State only the number of lines that contain the string "pixels".

>> START

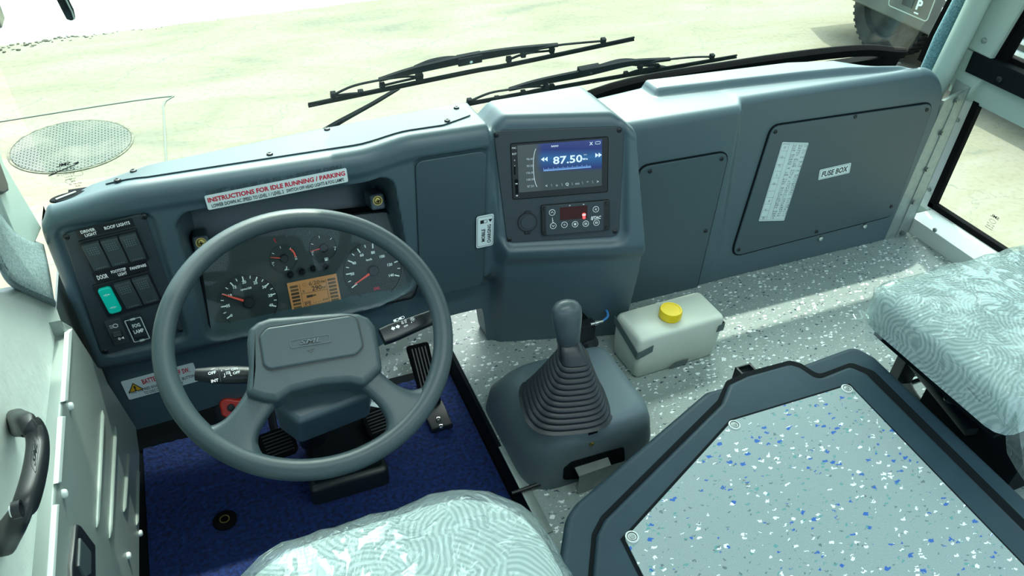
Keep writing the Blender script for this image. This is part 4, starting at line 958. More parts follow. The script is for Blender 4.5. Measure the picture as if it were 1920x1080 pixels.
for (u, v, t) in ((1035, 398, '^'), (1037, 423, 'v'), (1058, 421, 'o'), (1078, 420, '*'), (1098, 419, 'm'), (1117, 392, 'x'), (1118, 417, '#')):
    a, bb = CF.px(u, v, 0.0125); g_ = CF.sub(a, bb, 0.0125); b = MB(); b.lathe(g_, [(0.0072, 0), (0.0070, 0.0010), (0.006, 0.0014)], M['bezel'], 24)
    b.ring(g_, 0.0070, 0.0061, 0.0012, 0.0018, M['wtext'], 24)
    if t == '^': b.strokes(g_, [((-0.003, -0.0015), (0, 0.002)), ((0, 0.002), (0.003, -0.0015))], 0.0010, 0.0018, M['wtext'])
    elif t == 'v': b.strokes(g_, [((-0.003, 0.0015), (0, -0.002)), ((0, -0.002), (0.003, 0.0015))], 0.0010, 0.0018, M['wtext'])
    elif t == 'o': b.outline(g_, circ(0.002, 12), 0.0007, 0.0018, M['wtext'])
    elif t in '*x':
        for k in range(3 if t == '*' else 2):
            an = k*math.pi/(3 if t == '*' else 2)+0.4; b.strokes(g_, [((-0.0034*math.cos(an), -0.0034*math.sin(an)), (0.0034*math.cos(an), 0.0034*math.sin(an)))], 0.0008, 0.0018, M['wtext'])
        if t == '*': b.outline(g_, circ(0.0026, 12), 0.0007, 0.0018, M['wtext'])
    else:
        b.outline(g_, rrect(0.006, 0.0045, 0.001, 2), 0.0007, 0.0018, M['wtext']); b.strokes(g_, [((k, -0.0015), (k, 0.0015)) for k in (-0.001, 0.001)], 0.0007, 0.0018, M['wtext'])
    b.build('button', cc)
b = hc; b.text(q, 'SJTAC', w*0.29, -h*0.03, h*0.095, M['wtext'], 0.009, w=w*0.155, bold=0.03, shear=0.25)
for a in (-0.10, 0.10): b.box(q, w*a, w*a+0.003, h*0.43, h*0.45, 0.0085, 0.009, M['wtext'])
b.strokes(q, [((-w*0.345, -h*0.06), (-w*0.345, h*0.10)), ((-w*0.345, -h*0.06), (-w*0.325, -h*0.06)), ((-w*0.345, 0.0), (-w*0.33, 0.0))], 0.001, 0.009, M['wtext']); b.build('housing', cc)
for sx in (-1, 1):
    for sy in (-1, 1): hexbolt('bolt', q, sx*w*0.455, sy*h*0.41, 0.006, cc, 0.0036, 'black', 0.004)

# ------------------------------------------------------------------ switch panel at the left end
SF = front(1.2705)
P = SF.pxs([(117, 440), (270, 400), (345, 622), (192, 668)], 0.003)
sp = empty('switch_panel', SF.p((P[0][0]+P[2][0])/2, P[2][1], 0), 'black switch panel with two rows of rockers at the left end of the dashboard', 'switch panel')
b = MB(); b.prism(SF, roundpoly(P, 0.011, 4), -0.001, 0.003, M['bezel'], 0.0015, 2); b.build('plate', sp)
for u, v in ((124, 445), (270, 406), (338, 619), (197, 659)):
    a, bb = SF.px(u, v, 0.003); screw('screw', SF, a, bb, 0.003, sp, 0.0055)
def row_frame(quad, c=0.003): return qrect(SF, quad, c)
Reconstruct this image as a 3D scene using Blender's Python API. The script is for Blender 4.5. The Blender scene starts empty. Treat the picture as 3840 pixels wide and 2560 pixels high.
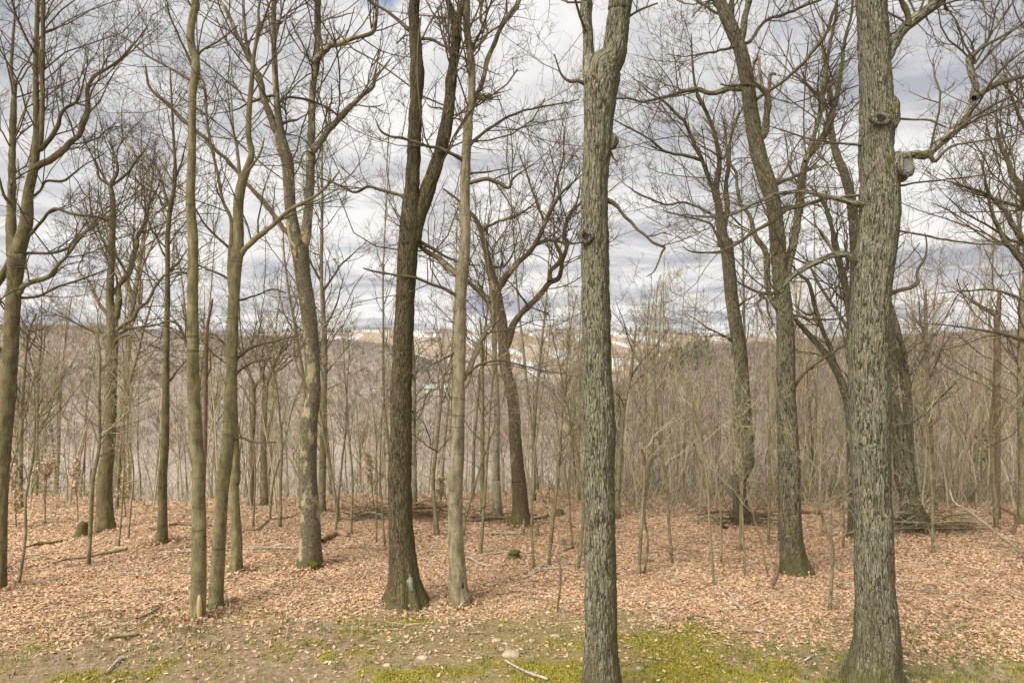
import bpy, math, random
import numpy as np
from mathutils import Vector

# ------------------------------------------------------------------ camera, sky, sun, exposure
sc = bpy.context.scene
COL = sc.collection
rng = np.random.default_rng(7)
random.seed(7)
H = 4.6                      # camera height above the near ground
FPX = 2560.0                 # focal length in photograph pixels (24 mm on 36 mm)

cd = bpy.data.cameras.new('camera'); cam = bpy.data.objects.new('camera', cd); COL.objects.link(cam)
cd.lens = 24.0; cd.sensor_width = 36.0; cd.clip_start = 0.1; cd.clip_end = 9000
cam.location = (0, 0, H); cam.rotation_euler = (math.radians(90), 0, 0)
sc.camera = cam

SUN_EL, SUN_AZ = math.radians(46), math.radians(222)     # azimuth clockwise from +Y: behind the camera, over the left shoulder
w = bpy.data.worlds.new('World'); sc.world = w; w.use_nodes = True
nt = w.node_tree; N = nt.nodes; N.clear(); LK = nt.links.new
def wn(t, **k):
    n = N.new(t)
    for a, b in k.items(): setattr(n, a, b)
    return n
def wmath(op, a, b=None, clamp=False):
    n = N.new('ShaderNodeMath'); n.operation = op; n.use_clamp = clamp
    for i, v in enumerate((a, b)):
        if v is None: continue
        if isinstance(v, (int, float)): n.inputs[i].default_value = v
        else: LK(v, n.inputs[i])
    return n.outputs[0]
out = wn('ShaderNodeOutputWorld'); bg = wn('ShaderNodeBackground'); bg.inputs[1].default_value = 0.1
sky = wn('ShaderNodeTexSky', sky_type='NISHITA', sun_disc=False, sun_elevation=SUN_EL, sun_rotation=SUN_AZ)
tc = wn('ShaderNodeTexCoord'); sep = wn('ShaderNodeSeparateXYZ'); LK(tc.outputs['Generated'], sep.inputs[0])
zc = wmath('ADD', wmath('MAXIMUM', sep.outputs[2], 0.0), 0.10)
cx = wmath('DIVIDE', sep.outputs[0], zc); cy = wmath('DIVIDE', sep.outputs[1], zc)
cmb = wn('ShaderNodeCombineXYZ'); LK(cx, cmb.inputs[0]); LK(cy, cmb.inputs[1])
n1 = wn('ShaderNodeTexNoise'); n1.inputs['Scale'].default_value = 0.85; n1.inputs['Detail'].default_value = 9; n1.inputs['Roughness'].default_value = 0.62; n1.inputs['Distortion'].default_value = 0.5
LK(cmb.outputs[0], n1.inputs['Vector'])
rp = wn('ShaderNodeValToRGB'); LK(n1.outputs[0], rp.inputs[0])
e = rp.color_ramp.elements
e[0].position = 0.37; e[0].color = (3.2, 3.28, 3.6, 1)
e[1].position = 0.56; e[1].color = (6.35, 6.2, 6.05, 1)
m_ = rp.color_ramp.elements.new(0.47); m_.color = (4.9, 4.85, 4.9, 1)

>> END

◆ Complete response ◆
3